A Dakar, le FSM au cœur de la poudrière sociale sénégalaise

jeudi 3 février 2011.
 

Le Forum social mondial s’ouvre aujourd’hui à Dakar, gagnée par l’exaspération contre le pouvoir en place. Ce dernier, inquiet des révoltes dans le monde arabe, tente d’éviter la propagation du syndrome Ben Ali. Dakar, envoyée spéciale.

C’est au cœur d’une poudrière sociale que doit s’ouvrir, ce dimanche à Dakar, le 11e Forum social mondial, traditionnel rendez-vous des altermondialistes de la planète. Partout, sur les murs de la capitale sénégalaise, des affiches de la coordination des centrales syndicales reflètent l’exaspération qui règne dans le pays  : « Halte aux délestages  ! », « Nous exigeons la baisse sensible des prix des produits et services de première nécessité ». Depuis plusieurs mois, la flambée des prix des produits de base (farine, sucre, huile, riz) nourrit une colère à l’origine de nombreuses manifestations. Conjugué au vent de révolte qui souffle sur le nord du continent, le malaise social tourmente les autorités. Au point que mercredi, le ministre du Commerce, Amadou Niang, a promis le « blocage » et la « diminution » sans délai des prix de sept produits.

Annonce qui a laissé les Dakarois incrédules et qui restait hier sans effet sur les étals. « Le pouvoir tente d’éviter à Wade le syndrome Ben Ali », grince, à la une, le quotidien le Populaire. Autre source de colère, les délestages électriques, devenus récurrents, qui affectent les foyers, mais aussi tous les étages d’une économie déjà durement frappée par les effets de la crise globale. En guise de réponse, le président Abdoulaye Wade avait confié, en octobre, le portefeuille de l’Énergie à son fils, le très impopulaire Karim Wade, au risque d’alimenter les accusations de népotisme, voire de corruption, dont la presse et l’opposition accablent chaque jour le clan présidentiel. « Wade n’a rien à envier à Moubarak. Lui aussi croit pouvoir imposer une succession dynastique. Lui aussi reste aveugle aux souffrances de son peuple, frappé par des hausses de prix insoutenables. Nous ne sommes pas à l’abri d’une réédition du scénario des émeutes de la faim de 2008 », s’alarme Magatte Thiam, le secrétaire général du Parti de l’indépendance et du travail (PIT, communiste).

Sur le campus de l’université Cheikh-Anta-Diop, qui accueille le FSM, les altermondialistes ont commencé à converger.
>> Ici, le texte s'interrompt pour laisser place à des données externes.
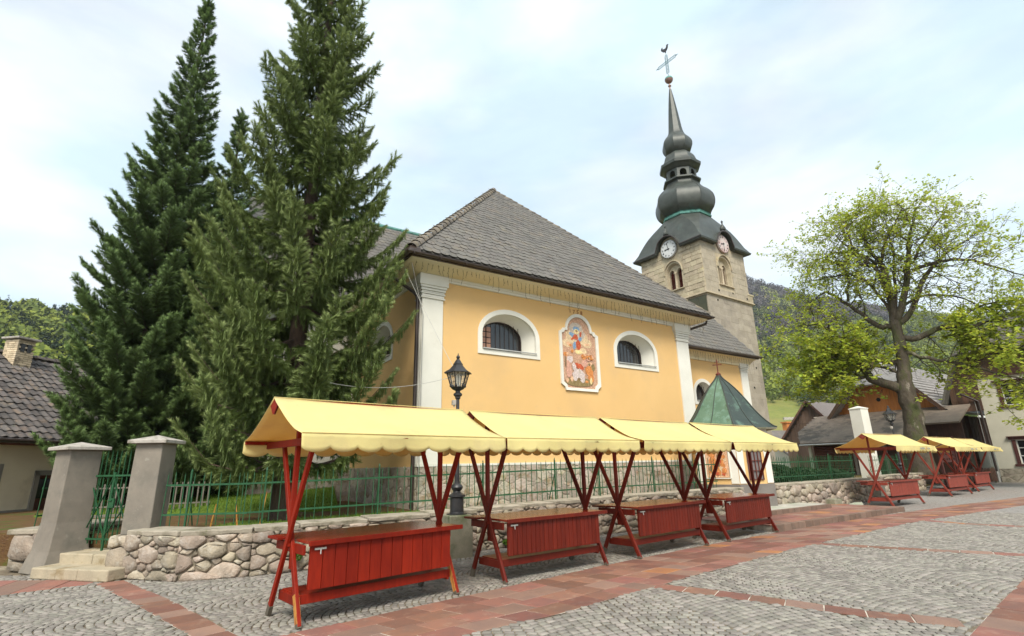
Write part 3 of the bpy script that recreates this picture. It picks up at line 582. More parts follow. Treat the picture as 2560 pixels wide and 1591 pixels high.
# ------------------------------------------------------------------ church
P0 = (-2.5, 13.9); CW = 11.45
CH = thing('church', 'yellow baroque church with white corner pilasters and a steep grey slate hip roof', 'church', (*P0, 0), D2R(34))
ZE = 6.78
def opening(par, x0, x1, z0, z1, gx0, gx1, gz0, gz1, fn, holes, depth=.5, warm=False):
    """fn(x, z, depth): inward positive"""
    out = lun(x0, x1, z0, z1); fw = .15; inn = lun(x0 + fw, x1 - fw, z0 + .14, z1 - .15); gl = lun(gx0, gx1, gz0, gz1)
    holes.append(out); n = len(out)
    mb = MB(); ringpair(mb, out, lambda a, b: fn(a, b, .02), out, lambda a, b: fn(a, b, -.03)); ringpair(mb, out, lambda a, b: fn(a, b, -.03), inn, lambda a, b: fn(a, b, -.03))
    ringpair(mb, inn, lambda a, b: fn(a, b, -.03), inn, lambda a, b: fn(a, b, .06))
    F = obj('window_frame', mb, M['white'], par)
    mb = MB(); ringpair(mb, inn, lambda a, b: fn(a, b, .06), gl, lambda a, b: fn(a, b, depth)); obj('window_reveal', mb, M['white'], par, auto=40)
    W = MB(); W.add([fn(a, b, depth + .03) for a, b in gl], [tuple(range(n))]); W = obj('window', W, M['glass'], par)
    cx = (gx0 + gx1) / 2
    mb = MB()
    for k in range(n):
        a, b = gl[k], gl[(k + 1) % n]; mb.beam(fn(*a, depth), fn(*b, depth), .05, .06)
    obj('frame', mb, M['grille'], W)
    m2 = MB()                                # leaded bars
    for k in range(1, 9):
        x = gx0 + (gx1 - gx0) * k / 9; zt = max([q[1] for q in gl if True and abs(q[0] - x) < .12] or [gz1])
        m2.beam(fn(x, gz0, depth - .12), fn(x, zt - .02, depth - .12), .012, .012)
    for k in range(5):
        z = gz0 + .1 + (gz1 - gz0) * k / 5; xs_ = [q[0] for q in gl if abs(q[1] - z) < .16]; hw = (gx1 - gx0) / 2 * math.sqrt(max(.05, 1 - max(0, (z - (gz0 + (gz1 - gz0) * .42)) / ((gz1 - gz0) * .58)) ** 2))
        m2.beam(fn(cx - hw - .03, z, depth - .12), fn(cx + hw + .03, z, depth - .12), .012, .012)
    obj('grille', m2, M['grille'], W)
    if warm:
        mb = MB()
        for i in (0, 1):
            for j in range(4): x = gx0 + .04 + i * .2; z = gz0 + .06 + j * .18; mb.b2(0, 0, 0, 0, 0, 0) if False else mb.add([fn(x, z, depth - .03), fn(x + .16, z, depth - .03), fn(x + .16, z + .15, depth - .03), fn(x, z + .15, depth - .03)], [(0, 1, 2, 3)])
        obj('pane', mb, M['pinkpane'], W)
    mb = MB(); a = fn(x0 + .16, z0 + .17, -.05); b = fn(x1 - .16, z0 + .17, -.05); mb.beam(a, b, .03, .05, (0, 0, 1)); obj('sill', mb, M['brass'], par)
M['pinkpane'] = mat('painted_glint_pane', (.45, .24, .15), (.38, .2, .14), scale=4, rough=.2)  # warm glint on the panes, put into their colour
holes = []
ff = lambda x, z, d: (x, d, z)
opening(CH, 1.77, 4.05, 4.81, 6.29, 2.12, 3.66, 5.05, 6.0, ff, holes, .5, True)
opening(CH, 7.34, 9.62, 4.88, 6.32, 7.70, 9.25, 5.12, 6.04, ff, holes, .5)
mb = MB(); holeface(mb, [(0, .5), (CW, .5), (CW, ZE + .3), (0, ZE + .3)], holes, lambda a, b: (a, 0, b))
lh = []; lf = lambda y, z, d: (d, y, z)
opening(CH, 2.2, 4.4, 4.85, 6.3, 2.55, 4.05, 5.1, 6.0, lf, lh, .5)
holeface(mb, [(0, .5), (8, .5), (8, ZE + .3), (0, ZE + .3)], lh, lambda a, b: (0, a, b))
mb.add([(CW, 0, .5), (CW, 8, .5), (CW, 8, 7.1), (CW, 0, 7.1)], [(0, 1, 2, 3)])
mb.b2(.7, CW - .7, .9, 7.8, .5, 7.0)
obj('wall', mb, M['ochre'], CH, recalc=False)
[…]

À l’ombre de tentes dressées pour l’occasion, des étudiants s’affairent aux derniers préparatifs. Membre du comité d’organisation de l’université, Seidou Sankho résume l’insupportable sentiment d’exclusion qui étreint la jeunesse sénégalaise  : « Nos conditions d’études sont déplorables. Malgré nos diplômes, nous savons que nous ne trouverons pas de travail, surtout avec l’explosion actuelle du chômage. La jeunesse est frustrée, sans avenir, elle vit dans l’obscurité. Ses demandes sociales comme son aspiration à l’émancipation politique sont ignorées ou méprisées. » Pour cet étudiant en philosophie, qui suit de près les événements tunisiens et égyptiens, le pays, dans un contexte très différent, « peut connaître la même explosion que les pays arabes ».